Energy: Where’s it coming from and who has a plan?

By Amy Huva

August 15, 2012

Most people don’t think much about where their energy comes from. You don’t need to – you flick a switch and it turns on. If you don’t need to think about it beyond your hydro bill, why should you? There are so many other things to think about! So when the media and politicians started talking recently about the need to build a national energy strategy, most people’s response was probably ‘meh’.

But we do need to be thinking about our power and where it’s coming from. According to the recent calculations by a worldwide climate modelling project, the ‘carbon budget’ of the atmosphere is 565 Gigatons. That’s the space we have left in the atmosphere for carbon emissions that will still give us a chance to prevent catastrophic climate change. At our current rates of fossil fuel burning, we’ll use that budget up in 16 years.

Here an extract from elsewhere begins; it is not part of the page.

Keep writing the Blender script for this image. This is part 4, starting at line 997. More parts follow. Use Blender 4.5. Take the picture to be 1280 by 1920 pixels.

Because there is no single solution to replacing oil, gas and coal in our modern economy, hybrid systems are going to be the best way to keep powering our cities.  A study from the National Renewable Energy Lab has shown that with existing technology, 80% of the USA could be powered by renewable energy!

So how can we in Canada get this ball rolling faster? A hybrid system is one that needs more data to work out how much power people need at what times of the day, so that the mix of renewables can change as demand fluctuates. This will need a smart grid, and in the same way that I upgraded to a smart phone, BC Hydro is currently upgrading our meters to the newer model that will give them that information.

Next, we’ll need to scale up our mix of renewables so that there’s enough of it to meet demand across the country. Each province will play to its strengths and the mix will be different in different areas. Here in BC it will probably be a combination of wind and hydro, as well as the pumped hydro-wind systems I mentioned previously where the excess wind power pumps the water up a hill to be released and create power when the wind slows down.

In order to do all this and make sure we’ve got the best combinations in the best places for the most efficient power system, we need a plan. That’s why Tides Canada developed their National Energy Initiative last year to get that conversation started. The topic was included in the Premiers meeting in Halifax recently, where all the Premiers from across Canada met and talked about their ideas. Though the discussion didn’t go far, it was at least a step in the right direction.

When thinking large scale (and how to power the country is pretty large scale), we need to make sure we’ve got a plan. We may only have a short time to make the transition to a low carbon economy, but the good news is we don’t need any technological breakthroughs – we can do it now.